Wednesday, August 26, 2009

NATIVE AMERICAN PALEONTOLOGY – FOSSIL KNOWLEDGE OF THE FIRST AMERICANS:

Carnegie Quarry, Dinosaur National
Monument, UT. Photo: Peter Faris.

I became interested in the relationship of Native American fossil knowledge and how it is portrayed in their art and rock art back in the early 1980s. One evening, teaching a class on rock art for the University of Colorado extension program, I was lecturing on the marvelous rock art of Dinosaur National Monument in Utah and Colorado, and a member of the class asked me what the Native Americans who lived there thought about the dinosaur bones. I was embarrassed to admit that I had not thought of it but that they would have certainly been aware of the bones, these people knew the land like we know our own homes. The Native Americans were also animal anatomists depending upon hunting for their survival, they would recognize the bones they saw and must have been impressed by their size, and the fact that they were part of the solid rock.

Returning home that evening I went to my file cabinet and wrote “Fossils” on a blank file folder. I began to file notes, clippings, and references that had any mention of Native Americans and fossils. I was soon surprised at the amount of material I was collecting on a subject that had been ignored by researchers as far as I could see. This search has given me a great deal of satisfaction, and I have experienced the joy of discovery. Along the way I was lucky enough to make the friendship of Adrienne Mayor whose books on the fossil knowledge of early cultures have broken new ground in the understanding of mythology and ethnographic records (I keep waiting to hear about Adrienne receiving a MacArthur grant but so far they do not seem to have noticed yet).


Dinosaur bone in rock matrix, Dinosaur
Ridge, Denver, CO. Photo: Peter Faris.

A society does not leave questions unexplained. They would have seen the fossils around them and must inevitably have had stories and explanations for their presence, what they were, what caused them, and what they meant to the people. Over the intervening years I have found a wealth of knowledge on the subject. I will be revisiting this subject in the future, but this is how and where it started.

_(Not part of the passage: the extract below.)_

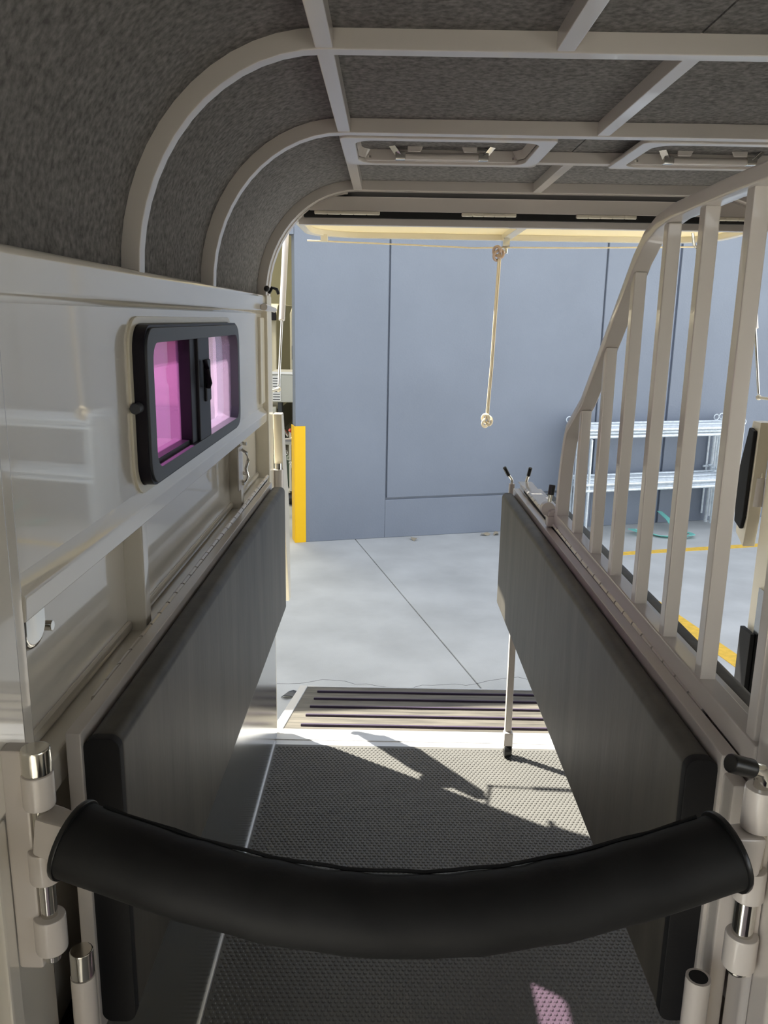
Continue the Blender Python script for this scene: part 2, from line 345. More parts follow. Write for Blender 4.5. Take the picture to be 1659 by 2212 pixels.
# ramp
rp = thing('tail_ramp', 'lowered tail ramp with brown boards, black cleats and aluminium edges', 'ramp', (XM, 3.15, 0))
ry0, ry1, rz0, rz1 = 3.17, 4.40, -.015, GZ+.03
def rz(y): return rz0+(rz1-rz0)*(y-ry0)/(ry1-ry0)
def rampbox(x0, x1, y0, y1, t0, t1):
    b = BM(); prism(b, [(y0, rz(y0)+t0), (y1, rz(y1)+t0), (y1, rz(y1)+t1), (y0, rz(y0)+t1)], 'x', x0, x1); return b
obj('ramp_board', rampbox(-.44, 1.49, ry0, ry1, -.035, 0), GRIP, rp)
obj('edge_trim', rampbox(-.475, -.43, ry0, ry1, -.04, .006), ALU, rp, bev=.003)
obj('edge_trim', rampbox(1.48, 1.525, ry0, ry1, -.04, .006), ALU, rp, bev=.003)
obj('edge_trim', rampbox(-.43, 1.48, ry1-.03, ry1+.0, -.03, .006), ALU, rp, bev=.003)
obj('edge_trim', rampbox(-.43, 1.48, ry0-.012, ry0+.10, -.035, .006), ALU, rp, bev=.003)
for k in range(5):
    yy = ry0+.17+k*.215
    obj('ramp_cleat', rampbox(-.36, 1.41, yy, yy+.022, -.002, .012), GRIPBAR, rp, bev=.003)

# ------------------------------------------------------------------ side walls
def side_wall(s, name):
    """s=+1: left wall (faces +x) ; s=-1: mirrored right wall"""
    X = (lambda x: x) if s > 0 else (lambda x: 2*XM-x)
    def B(x0, x1, y0, y1, z0, z1):
        a, c = sorted((X(x0), X(x1))); return box(a, c, y0, y1, z0, z1)
    y0 = .25
    # lower skin (whole height outside skin, with a hole for the window)
    b = BM()
    outer = [(y0, .0), (3.17, .0), (3.17, 1.42), (y0, 1.42)]
    prism(b, [(y0, 0), (3.17, 0), (3.17, 1.36), (y0, 1.36)], 'x', *sorted((X(-.515), X(-.495))))
    w = struct(name, b, PANELP, ('left' if s > 0 else 'right')+' wall of the trailer, glossy off-white painted steel', smooth=False)
    # upper skin as four pieces round the window hole
    b = BM(); a, c = sorted((X(-.480), X(-.466)))
    bx(b, a, c, y0, 1.53, 1.36, 1.774); bx(b, a, c, 2.46, 3.17, 1.36, 1.774)
    bx(b, a, c, 1.53, 2.46, 1.36, 1.40); bx(b, a, c, 1.53, 2.46, 1.67, 1.774)
    obj('upper_panel', b, PANELP, w, smooth=False)
    b = BM(); a, c = sorted((X(-.515), X(-.500)))
    bx(b, a, c, y0, 1.53, 1.36, 1.774); bx(b, a, c, 2.46, 3.17, 1.36, 1.774)
    bx(b, a, c, 1.53, 2.46, 1.36, 1.40); bx(b, a, c, 1.53, 2.46, 1.67, 1.774)
    obj('outer_skin', b, PANELP, w, smooth=False)
    b = BM()
    prof = [(X(-.500), 1.70), (X(-.466), 1.712), (X(-.452), 1.725), (X(-.452), 1.772), (X(-.458), 1.780), (X(-.500), 1.782)]
    prism(b, prof, 'y', y0, 3.17); obj('top_rail', b, PANELP, w, bev=.004)
    b = BM(); prism(b, [(X(-.500), 1.318), (X(-.452), 1.318), (X(-.450), 1.352), (X(-.462), 1.366), (X(-.470), 1.385), (X(-.500), 1.385)], 'y', .98, 3.17); obj('mid_rail', b, PANELP, w, bev=.003)
    obj('bottom_rail', B(-.500, -.450, .98, 3.17, 1.05, 1.105), PANELP, w, bev=.006)
    obj('corner_fillet', B(-.500, -.485, .98, 3.17, 1.105, 1.125), PANELP, w, bev=.007)
    obj('stud', B(-.500, -.458, 1.50, 1.535, 1.10, 1.32), PANELP, w, bev=.004)
    obj('stud', B(-.500, -.458, 2.56, 2.60, 1.10, 1.32), PANELP, w, bev=.004)
    obj('rear_post', B(-.515, -.443, 3.09, 3.20, -.05, 1.78), CREAM, w, bev=.008)
    obj('post_flange', B(-.480, -.455, 3.0, 3.09, 1.39, 1.70), CREAM, w, bev=.006)
    obj('lower_filler', B(-.495, -.440, 1.0, 3.1, 0, .62), FOAM, w)
    return w
wl = side_wall(1, 'wall_left'); wr = side_wall(-1, 'wall_right')
kick = obj('kick_plate', box(-.440, -.4345, .55, 3.12, .009, .69), STEEL, wl, bev=.001)
plabel(kick, 'brushed metal kick plate below the padded board')
obj('kick_plate_angle', box(-.4345, -.4305, .55, 3.05, .009, .022), ALU, wl)
obj('rubber_seal', box(1.465, 1.484, 3.10, 3.20, .009, .50), FOAM, wr, bev=.003)
obj('kick_plate', box(1.4845, 1.49, .55, 3.12, .009, .69), STEEL, wr, bev=.001)
# front wall and door heads
b = BM(); bx(b, XL-.05, XR+.05, Y0-.04, Y0, 0, 2.1)
bx(b, XR, XR+.04, Y0, .25, 0, 1.0)  # unseen half-height infill of the right door opening, added to cut front light
struct('wall_front', b, PANELP, 'front wall of the trailer behind the photographer')
for s, w in ((1, wl), (-1, wr)):
    X = (lambda x: x) if s > 0 else (lambda x: 2*XM-x)
    a, c = sorted((X(-.515), X(-.455))); obj('door_head', box(a, c, Y0, .25, 1.72, 1.80), PANELP, w, bev=.004)
# front hinge post on the left wall
obj('front_post', box(-.50, -.453, .78, .983, 0, 1.72), PANELP, wl, bev=.008, seg=3)
obj('front_panel', box(-.453, -.430, .28, .912, 1.133, 1.70), PANELP, wl, bev=.010, seg=3)
obj('recessed_panel', box(-.49, -.470, .28, .78, 0, 1.72), PANELP, wl)
obj('front_upright', box(-.470, -.435, .66, .70, 0, 1.13), PANELP, wl, bev=.006)
obj('hinge_upright', box(-.453, -.432, .815, .845, 0, 1.133), PANELP, wl, bev=.005)

# ------------------------------------------------------------------ roof: shell, felt, ribs
def prof(off, n=14, x0=None):
    P = []
    a, c = .335+off, .375+off
    for i in range(n+1):
        t = math.pi-math.pi/2*i/n; P.append((-.12+a*math.cos(t), 1.775+c*math.sin(t)))
    for i in range(n+1):
        t = math.pi/2-math.pi/2*i/n; P.append((1.17+a*math.cos(t), 1.775+c*math.sin(t)))
    return P
def shell(o0, o1, y0, y1, i0=0, i1=None, m=14):
    A = prof(o0, m); Bp = prof(o1, m); i1 = len(A)-1 if i1 is None else i1
    b = BM()
    rows = []
    for y in (y0, y1):
        rows.append([[b.verts.new((p[0], y, p[1])) for p in (A[i], Bp[i])] for i in range(i0, i1+1)])
    for i in range(len(rows[0])-1):
        a0, a1 = rows[0][i], rows[0][i+1]; b0, b1 = rows[1][i], rows[1][i+1]
        b.faces.new((a0[0], b0[0], b1[0], a1[0])); b.faces.new((a0[1], a1[1], b1[1], b0[1]))
        b.faces.new((a0[0], a1[0], a1[1], a0[1])); b.faces.new((b0[0], b0[1], b1[1], b1[0]))
    for e in (0, -1):
        b.faces.new((rows[0][e][0], rows[0][e][1], rows[1][e][1], rows[1][e][0]))
    return b
ceil_ = struct('ceiling', shell(.055, .065, Y0, YR+.02), PAINT, 'curved trailer roof lined in grey felt')
RY = [.35, 1.575, 2.225, 3.165]       # rib positions
def felt(y0, y1):
    g = .004
    obj('felt_panel', shell(.034, .052, y0+g, y1-g, 0, 14), FELT, ceil_)
    obj('felt_panel', shell(.034, .052, y0+g, y1-g, 15, 29), FELT, ceil_)
    for a, c in ((-.118, XM-.002), (XM+.002, 1.168)):
        obj('felt_panel', box(a, c, y0+g, y1-g, 2.184, 2.202), FELT, ceil_, smooth=False)
felt(Y0, RY[0]); felt(RY[0], RY[1]); felt(RY[1], RY[2]); felt(RY[2], RY[3])
n_ = 1
def trim(bm, label, bev=.003):
    global n_
    o = struct('trim_%d' % n_, bm, PAINT, label, bev=bev, seg=2); n_ += 1; return o
for y, l in zip(RY, ('arched roof rib over the front of the stall', 'nearest visible arched roof rib', 'middle arched roof rib in front of the roof vents', 'rear arched roof rib at the tailgate')):
    wd = .017 if y < 3 else .022
    trim(shell(0, .036, y-wd, y+wd), l)
def rail(x, y0, y1, l): trim(box(x-.016, x+.016, y0, y1, 2.152, 2.186), l)
rail(-.12, Y0, YR-.02, 'long roof rail along the left side of the ceiling')
rail(.295, Y0, RY[1]-.017, 'roof rail in the front bay of the ceiling')
for i in (1, 2): rail(XM, RY[i]+.017 if i == 1 else 2.62, RY[i+1]-.017, ('roof rail between the two nearest ribs', 'short roof rail between the roof vents')[i-1])
rail(1.17, Y0, YR-.02, 'long roof rail along the right side of the ceiling')
trim(box(-.10, 1.15, 2.585, 2.62, 2.153, 2.186), 'cross rail joining the two roof vents')
# rear header
b = BM(); bx(b, -.30, 1.35, 3.19, 3.215, 2.085, 2.135)
trim(b, 'header beam above the rear opening')
trim(shell(-.004, .05, 3.187, 3.23, 0, 13), 'left rear arch frame of the opening')
trim(shell(-.004, .05, 3.187, 3.23, 16, 29), 'right rear arch frame of the opening')
trim(box(-.32, 1.37, 3.20, 3.215, 2.062, 2.09), 'dark strip added under the header to block light through the hinge slots')  # added strip, keeps sky light out so the hinge slots look dark
bpy.data.objects['trim_%d' % (n_-1)].data.materials[0] = DARK
trim(box(-.20, 1.25, 3.205, 3.215, 2.135, 2.19), 'dark strip painted as the shaded gap above the header beam')  # solid near-black strip, its colour stands for the shade in the slot
bpy.data.objects['trim_%d' % (n_-1)].data.materials[0] = DARK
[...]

Fremont style petroglyphs, Cub Creek,
Dinosaur National Monument, UT.
Photo: Peter Faris.

The rock art of Dinosaur National Monument is not found in direct association with the fossilized remains that made it famous, but there is certainly a large quantity of it in that area. I cannot imagine that there not a connection. Rock art portrays the beliefs and events of a society, and in an area with both fossilized dinosaur remains and world class rock art the creators of the rock art must have been aware of the amazing bones.

Giant lizard petroglyphs, Cub Creek, Dinosaur
National Monument, UT. Photo: Peter Faris.
Notice petroglyphs across bottom of frame
include four more reptiles.

As I said above, this has been a sub-theme of my personal interest for a long time. Indeed, the photo of giant lizard petroglyphs in my page heading comes from Cub Creek in Dinosaur National Monument, and I have since associated them with a dinosaur fossilized track site nearby, but that is for future postings.

1 comment:

  1. I really look forward to reading your interesting and provocative postings and the photographs are just superb. Keep at it!